853.32(1) (1) Incorporation. A will may incorporate by reference another writing or document if all of the following apply:
853.32(1)(a) (a) The will, either expressly or as construed from extrinsic evidence, manifests an intent to incorporate the other writing or document.
853.32(1)(b) (b) The other writing or document was in existence when the will was executed.
853.32(1)(c) (c) The other writing or document is sufficiently described in the will to permit identification with reasonable certainty.
853.32(1)(d) (d) The will was executed in compliance with s. 853.03 or 853.05.
853.32(2) (2)Disposition of tangible personal property.
853.32(2)(a)(a) A reference in a will executed on or after May 3, 1996, to another document that lists tangible personal property not otherwise specifically disposed of in the will disposes of that property if the other document describes the property and the distributees with reasonable certainty and is signed and dated by the decedent.
853.32(2)(b) (b) Another document under par. (a) is valid even if it does not exist when the will is executed, even if it is changed after the will is executed and even if it has no significance except for its effect on the disposition of property by the will.
853.32(2)(c) (c) If the document described in par. (a) is not located by the personal representative, or delivered to the personal representative or circuit court with jurisdiction over the matter, within 30 days after the appointment of the personal representative, the personal representative may dispose of tangible personal property according to the provisions of the will as if no such document exists. If a valid document is located after some or all of the tangible personal property has been disposed of, the document controls the distribution of the property described in it, but the personal representative incurs no liability for the prior distribution or sale of the property, as long as the time specified in this paragraph has elapsed.

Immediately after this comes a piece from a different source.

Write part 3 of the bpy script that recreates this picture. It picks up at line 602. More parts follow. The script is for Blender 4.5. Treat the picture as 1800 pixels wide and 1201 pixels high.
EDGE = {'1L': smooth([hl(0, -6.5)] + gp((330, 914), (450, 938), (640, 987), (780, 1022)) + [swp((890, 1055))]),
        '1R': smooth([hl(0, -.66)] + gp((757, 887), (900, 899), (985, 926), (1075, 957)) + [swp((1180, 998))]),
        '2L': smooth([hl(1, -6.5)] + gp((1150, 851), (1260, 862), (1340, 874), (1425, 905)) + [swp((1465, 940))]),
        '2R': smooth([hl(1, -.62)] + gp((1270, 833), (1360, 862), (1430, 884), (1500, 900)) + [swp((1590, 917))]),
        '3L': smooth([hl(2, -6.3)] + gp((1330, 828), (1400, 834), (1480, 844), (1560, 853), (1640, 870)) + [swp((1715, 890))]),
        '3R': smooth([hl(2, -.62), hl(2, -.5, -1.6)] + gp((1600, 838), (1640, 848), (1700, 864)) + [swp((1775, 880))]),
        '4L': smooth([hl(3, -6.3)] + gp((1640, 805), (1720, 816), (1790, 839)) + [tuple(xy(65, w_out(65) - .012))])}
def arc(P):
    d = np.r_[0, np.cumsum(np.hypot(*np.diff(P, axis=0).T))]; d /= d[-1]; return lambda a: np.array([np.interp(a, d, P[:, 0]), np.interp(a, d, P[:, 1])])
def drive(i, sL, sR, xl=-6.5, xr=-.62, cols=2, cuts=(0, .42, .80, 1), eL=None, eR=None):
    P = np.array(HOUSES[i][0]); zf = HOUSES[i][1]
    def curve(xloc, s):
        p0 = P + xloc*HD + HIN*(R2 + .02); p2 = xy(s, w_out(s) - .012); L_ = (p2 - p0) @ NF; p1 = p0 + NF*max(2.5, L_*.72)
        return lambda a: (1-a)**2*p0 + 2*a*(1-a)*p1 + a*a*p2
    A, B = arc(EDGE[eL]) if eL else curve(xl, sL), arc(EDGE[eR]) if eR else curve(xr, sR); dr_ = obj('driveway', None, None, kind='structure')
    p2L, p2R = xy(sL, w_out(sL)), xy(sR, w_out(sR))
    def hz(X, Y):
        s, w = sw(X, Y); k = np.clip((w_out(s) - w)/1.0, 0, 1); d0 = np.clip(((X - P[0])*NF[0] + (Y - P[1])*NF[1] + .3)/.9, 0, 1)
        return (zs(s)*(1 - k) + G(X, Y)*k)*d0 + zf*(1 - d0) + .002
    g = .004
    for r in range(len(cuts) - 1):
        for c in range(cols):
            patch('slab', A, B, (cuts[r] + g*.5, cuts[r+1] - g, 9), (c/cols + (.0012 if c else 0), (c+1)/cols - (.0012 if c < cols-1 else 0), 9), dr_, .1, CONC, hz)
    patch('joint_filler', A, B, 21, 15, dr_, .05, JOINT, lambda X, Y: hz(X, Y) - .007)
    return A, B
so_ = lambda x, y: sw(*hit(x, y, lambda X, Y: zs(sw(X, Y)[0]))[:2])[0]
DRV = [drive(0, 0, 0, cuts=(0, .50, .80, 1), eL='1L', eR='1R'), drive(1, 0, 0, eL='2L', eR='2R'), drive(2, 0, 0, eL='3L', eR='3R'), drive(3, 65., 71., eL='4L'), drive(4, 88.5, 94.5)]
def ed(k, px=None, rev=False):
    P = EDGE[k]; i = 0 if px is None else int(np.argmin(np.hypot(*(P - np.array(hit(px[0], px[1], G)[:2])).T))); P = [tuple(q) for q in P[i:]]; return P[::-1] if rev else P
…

853.32(2)(d) (d) The duties and liability of a person who has custody of a document described in par. (a), or information about such a document, are governed by s. 856.05.
853.32(2)(e) (e) Beneficiaries under a document that is described in par. (a) are not interested parties for purposes of s. 879.03.
853.32(3) (3)Transfers to living trusts. The validity and implementation of a will provision that purports to transfer or appoint property to a living trust are governed by s. 701.08.
853.32 History History: 1995 a. 234; 1997 a. 188 ss. 144, 145, 153.
853.32 Annotation Wisconsin's New Personal Property Memorandum Law. Slate. Wis. Law. Oct. 1996.
853.325 853.325 Effect of reference to acts or events. A will may dispose of property by reference to acts or events that have significance apart from their effect on the disposition of property under the will and that do not occur solely for the purpose of determining the disposition of property under the will. Reference to the execution or revocation of another individual's will fulfills the requirements under this section. This section applies whether the acts or events occur before or after execution of the will or before or after the testator's death.
853.325 History History: 1997 a. 188.
853.33 853.33 Gift of securities. Section 854.11 governs gifts of securities under a will.
853.33 History History: 1997 a. 188.
853.35 853.35 Nonademption of specific gifts in certain instances. The rights of a beneficiary with respect to a specific gift that is destroyed, damaged, sold or condemned before the testator's death are governed by s. 854.08.
853.35 History History: 1993 a. 486; 1997 a. 188.
853.40 853.40 Disclaimer. A person to whom property would otherwise pass under a will may disclaim all or part of the property as provided in s. 854.13.
853.40 Annotation Unless barred by statute, debtor can disclaim bequest, thus defeating creditor's action under 813.026. Estate of Goldhammer v. Goldhammer, 138 W (2d) 77, 405 NW (2d) 693 (Ct. App. 1987).
853.40 Annotation Except for a tax-related "qualified disclaimer", the nine-month time limit for disclaimer of a future interest commences on the death of the life tenant. Estate of Balson, 183 W (2d) 31, 515 NW (2d) 474 (Ct. App. 1994).